Loads of Learned Lumber

Tuesday, January 5, 2016

Michael Wood, _Yeats and Violence_

AN EXCELLENT BOOK--as every book I've read why Wood is; this is my fourth (I read the book on One Hundred Years of Solitude, the one on Nabokov, and a collection of review essays).  This looks like his first one on poetry, though, which was a welcome surprise, and a bigger and even more welcome surprise was that it was about Yeats.

For, truth to tell, I am a Yeatsian. The one and only book I have managed to write was on Yeats.  But in the years since its publication--a good many now--I have often felt that Yeats was on the wrong side of zeitgeist.  His politics were terrible, for one thing--elitist, anti-democratic, not precisely fascist but all too close. He could get some points for being part of a national liberation struggle, but his role in the nationalist movement was so conflicted that Seamus Deane, for instance, could  get a bit snarky about him. Gender politics?  Well, Yeats often wrote admiringly of women, but "Prayer for my Daughter" misses on every cylinder of contemporary sensibilities, and the depiction of rape in "Leda and the Swan" is not going to get a pass from any feminist this side of Camille Paglia.
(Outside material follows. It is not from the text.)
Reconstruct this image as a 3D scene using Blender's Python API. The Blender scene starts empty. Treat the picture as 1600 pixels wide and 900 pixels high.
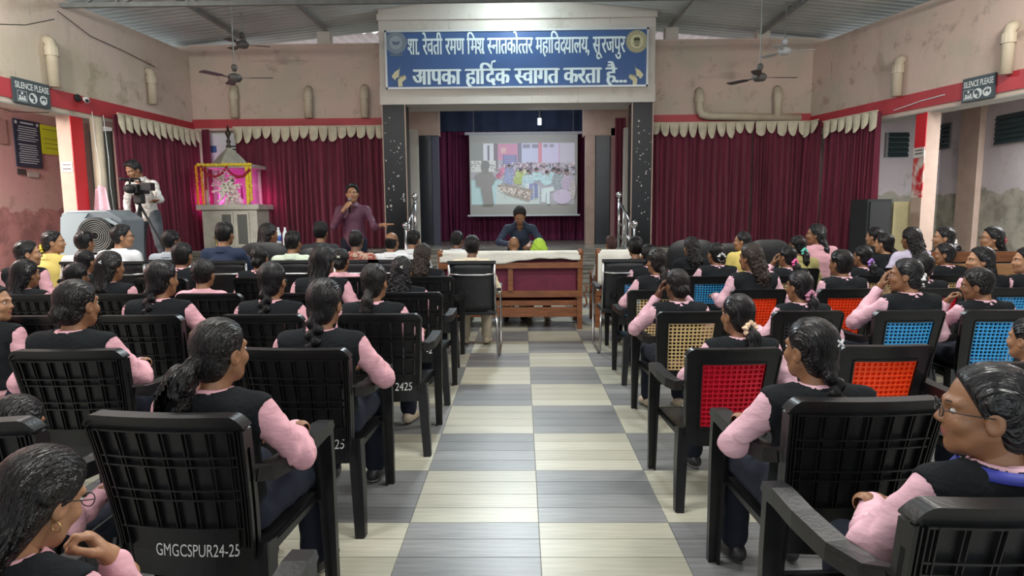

His aesthetics, too, seem creakily antique. What MFA program would encourage any writing so highly wrought, so artificial, so willing to traffic in archaisms, or for that matter so vatic, so hermetic as most of Yeats's is? "You want some Modernism? Go read Tender Buttons."

So when Wood, one of the most erudite and lucid critics around, someone who when asked to give the Clarendon Lectures could conceivably have turned in a polished performance on anything from Tarkovsky to Proust to whatever else is unproblematically admired, for him to go with Yeats...it just seemed too good to be true.

Actually, the title made me think it was too good to be true, that the book would turn out to be some kind of takedown, à la any book on Eliot and anti-Semitism.

But, surprise, Wood gives Yeats his propers. The book is about "Nineteen Hundred and Nineteen," much as Kermode's Romantic Image is about "Among School Children"--we take a lot of side trips taking in a great deal of territory (Benjamin, Agamben, the Black and Tans, the "instructors" and A Vision, later Irish poets Heaney, Muldoon, Boland, and [!] Paulin, even [!!] prosody), but "Nineteen Hundred and Nineteen" is the center of gravity, and Wood does it full justice. Not the best-known of Yeats's poems--it's not in the Norton anthology, for instance--but it riveted me when I first read it, many years ago, and its warnings against complacency about progress seem truer as I age.